Filistin İslami Cihad Hareketi Siyasi Büro üyesi, Gazze Şeridi'ndeki ateşkes konusundaki son görüşmeler hakkında şu ifadelerde bulundu: ‘Gazze Şeridi'ndeki Filistinli gruplar sözlerinde kararlılar ve arabulucular vasıtasıyla (Mısır, Birleşmiş Milletler ve Katar) İsrail tarafıyla yapılan anlaşmaya uyuyorlar, ancak işgalciler bu konuda zaman kazanmaya çalışıyor ve gecikmelerde bulunuyorlar. Geçtiğimiz günlerde yaşanan olay, işgalcilerin anlaşmayı uygulamayı ertelemesiydi, ancak arabulucuların (Mısır ve Katar) ve BM’nin Gazze Şeridi'ndeki temsilcisinin müdahalesi, işgalcilerin Katar mallarının Gazze Şeridi'ne alınmasına zorlanmasına yardımcı oldu.

Anlaşmalar ışığında, Gazze Şeridi'ne yapılan yardımın, Gazze’nin Batı Şeria’dan ayrılmasını güçlendirecek bir durum olarak algılanacağını düşünmüyoruz, böyle bir durum yok. Gazze Şeridi'nde bir sorun var ve bunun çözümü için çaba gösteriliyor ve bu, siyasi programlardan farklı bir konu. Gazze Şeridi'ndeki herkes Gazze Şeridi'ni Batı Şeria'dan ayırmaya veya Filistin meselesinin çöküşüne yönelik herhangi bir girişime karşı çıkıyor.’

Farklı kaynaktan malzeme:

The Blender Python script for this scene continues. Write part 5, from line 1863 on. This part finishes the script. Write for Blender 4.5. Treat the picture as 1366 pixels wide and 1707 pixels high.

Şeyh Nafız İzam, Siyonist Rejim Başbakanı Binyamin Netanyahu’nun Gazze Şeridi’ne kapsamlı bir saldırı düzenlenmesi talebi ile ilgili olarak şunları söyledi: ‘İsrail asla bizim halkımızın iyiliğini istemiyor ve yapılan anlaşmalara isteksizce ve zorla katılıyor ama biz, herkesin de doğal hakkı olan, halkımızın yaşama hakkını savunuyoruz.’

Arapların Bahreyn Zirvesine katılması

Şeyh İzam, bazı Arap ülkelerinin Manama’daki Filistin karşıtı zirveye kesin olarak katılma kararının üzücü ve esef verici olduğunu belirterek şunları söyledi: ‘Bir Arap ülkesinin, amacı Filistinlileri sırtından bıçaklamak ve Filistin davasını ortadan kaldırmak olan bu konferansa ev sahipliği yapması caiz değildir.

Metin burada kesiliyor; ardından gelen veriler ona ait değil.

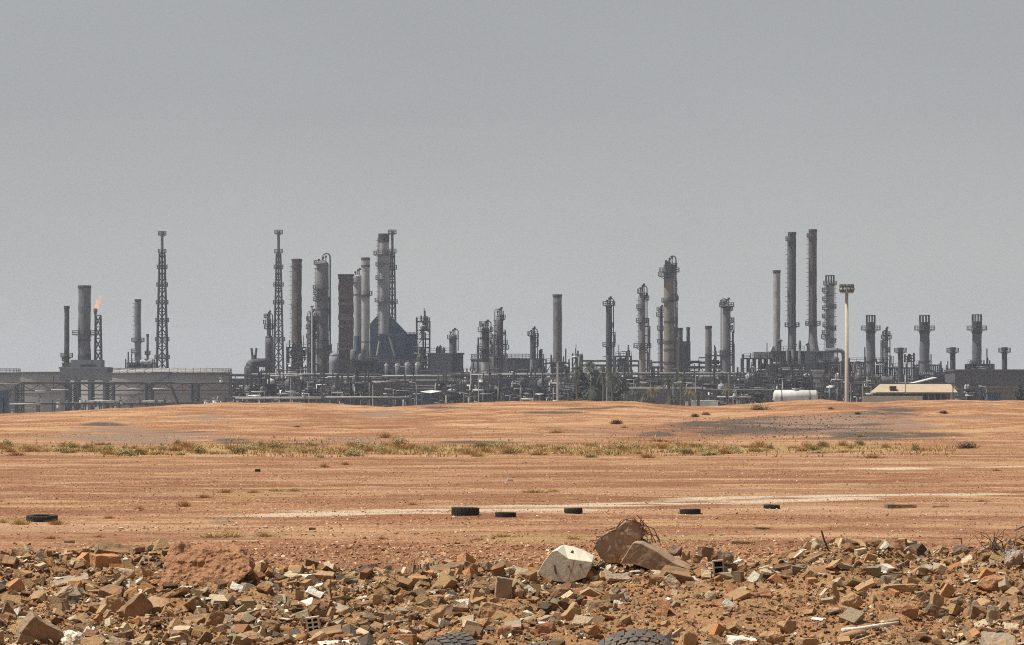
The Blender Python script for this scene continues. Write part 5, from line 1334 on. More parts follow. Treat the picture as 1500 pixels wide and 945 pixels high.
# ---- left side
Ye = on_bank(300, 858)[1]
prism2([(230, 868), (236, 832), (246, 802), (256, 799), (276, 805), (300, 806), (322, 806), (346, 810), (362, 824), (367, 836), (352, 850), (330, 866), (290, 876), (255, 876)],
       [(238, 862), (242, 826), (250, 797), (262, 795), (282, 799), (304, 799), (326, 799), (346, 803), (360, 816), (366, 832), (352, 846), (330, 860), (290, 870), (255, 870)], Ye, .6, 'earth_clod', 'earth_clod',
       'huge reddish clod of earth at the left with a steep dark left edge', 'earth mound', .075, 'the huge earth clod', 5, .75)
lump('slab', 136, 793, 202, 817, T + 'brown', 'long brown slab slanting on the crest left of the earth clod', 'slab', 'stone_slab', 14, 10, 25, .6, 'the long brown slab')
lump('block', 128, 811, 178, 839, T + 'orange', 'big orange brown block under the long brown slab', 'block', 'stone_block', 2, 15, 8, .8, 'the orange brown block')
lump('boulder', 101, 816, 130, 838, T + 'tan', 'tan lump left of the orange brown block', 'rock', 'rock', 0)
lump('slab', 76, 838, 132, 862, T + 'grey', 'flat grey slab with a dark underside below the orange brown block', 'slab', 'stone_slab', -16, 10, 20, .8, 'the flat grey slab')
lump('rock', 165, 831, 198, 848, T + 'pale', 'pale jagged stone right below the orange brown block', 'rock', 'rock', 10)
lump('block', 6, 846, 37, 873, T + 'orange', 'orange cube like block near the left picture edge', 'block', 'stone_block', -30, 30, 0, .8, 'the orange cube block')
lump('rock', 153, 869, 185, 899, T + 'tan', 'tan pitted boulder below the flat grey slab', 'rock', 'rock', -40, 0, 0, .8, 'the tan pitted boulder')
lump('block', 169, 868, 226, 913, T + 'brown', 'large dark brown block leaning right of the tan pitted boulder', 'block', 'stone_block', -42, 10, 0, .7, 'the leaning dark brown block')
lump('brick', 174, 912, 199, 934, T + 'pale', 'pale orange brick below the leaning dark brown block', 'brick', 'brick', 45, 30, 0, .7, 'the pale orange brick')
lump('block', 22, 898, 94, 950, 'timber', 'big brown grey slab like a beam end in the bottom left corner', 'block', 'concrete_block', 34, 15, 10, .8, 'the corner beam end')
lump('rock', 88, 924, 122, 948, T + 'white', 'crumpled white scrap at the bottom left', 'scrap', 'plaster_scrap', 20, 0, 0, .8, None, .14)
lump('slab', 133, 918, 152, 934, T + 'white', 'white shard right of the crumpled white scrap', 'shard', 'shard', 30)
lump('block', 0, 880, 22, 912, T + 'brown', 'brown block cut by the left picture edge', 'block', 'stone_block', 30)
lump('slab', 148, 936, 182, 948, T + 'pale', 'pale slab at the bottom edge below the pale orange brick', 'slab', 'stone_slab', -12)
lump('slab', 70, 855, 108, 884, T + 'grey', 'grey slanting slab left of the flat grey slab foot', 'slab', 'stone_slab', -35)
lump('rock', 126, 884, 152, 898, T + 'brown', 'brown broken stone left of the tan pitted boulder', 'rock', 'rock', 0)
lump('rock', 95, 872, 116, 890, T + 'dark grey', 'dark grey stone below the flat grey slab', 'rock', 'rock', 0)
lump('slab', 286, 888, 300, 908, T + 'white', 'white upright shard left of the brown slab rock', 'shard', 'shard', 65)
lump('block', 298, 886, 331, 924, T + 'brown', 'brown slab rock standing slanted under the earth clod', 'rock', 'rock', -58, 10, 0, .7, 'the slanted brown slab rock')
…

Arap ülkelerinin tutumlarını yeniden gözden geçirmeleri için hala fırsat var. Amerika’nın yönettiği bu zirveye hiçbir Arap ülkesinin katılmamasını umut ediyorum. Bütün Arap ülkeleri duruşlarını yeniden gözden geçirmelidir. Çünkü bu zirveye katılmak, Siyonist rejime, Filistin halkına karşı saldırılarını ve kuşatmalarını daha da arttırma ve Donald Trump başkanlığında Amerika’ya da Filistin davasını ortan kaldırmak için adım atma fırsatı verecektir.’

Lübnan’daki Filistinli mültecilerin durumu

Filistin İslami Cihad Hareketi Siyasi Büro üyesi, Lübnan’daki Filistinli mültecilerin kamplardaki zor yaşam şartları hakkında şunları söyledi: ‘Lübnan’daki kamplar konusu çok acı verici bir konudur. Filistinli mülteciler çok zor ve umutsuzluk içinde yaşıyorlar ve İslami Cihad ve Lübnan Hareketi Genel Sekreteri ile yapılan bütün görüşmelerde mültecilerin durumu masaya yatırılan ilk konulardan biri.

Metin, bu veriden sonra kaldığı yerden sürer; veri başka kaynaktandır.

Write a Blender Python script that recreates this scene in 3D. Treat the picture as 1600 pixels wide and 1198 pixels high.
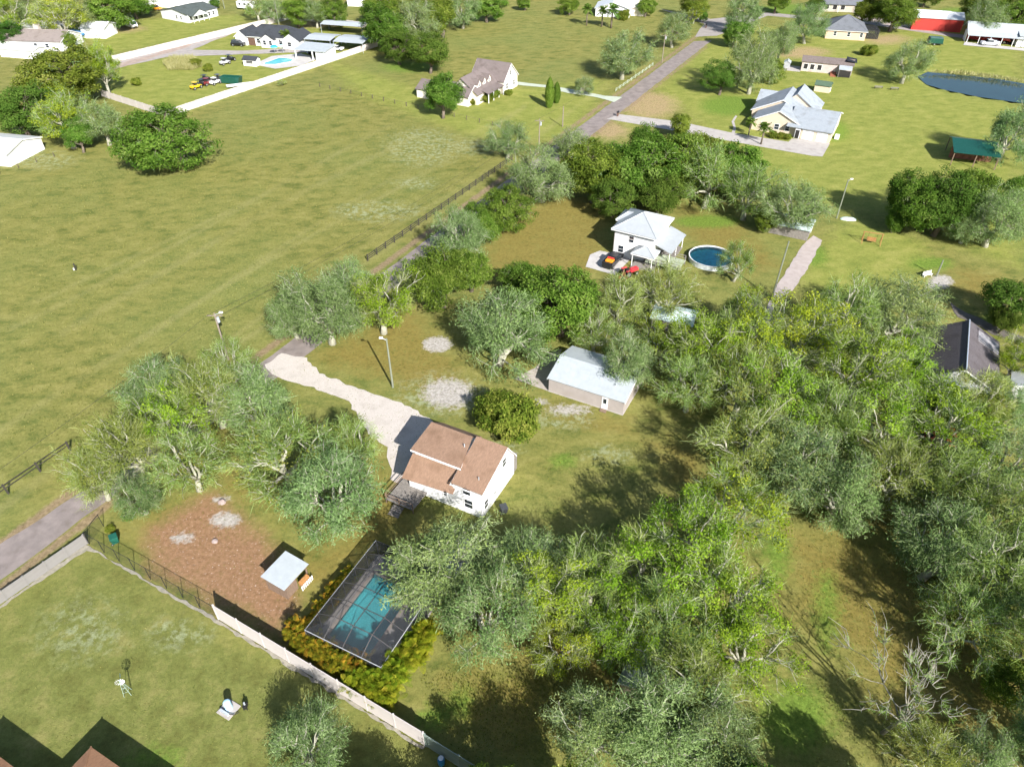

Lübnan’da bazı kardeşlerimizin ve diğer hareketlerin mültecilerin durumlarını iyileştirmeye yönelik çabaları gerçekten de takdire şayan. Biz Lübnan’a on binlerce Filistinliye ev sahipliği yaptığı için teşekkür ediyoruz ama durumun bu şekilde devam etmesi doğru değildir.’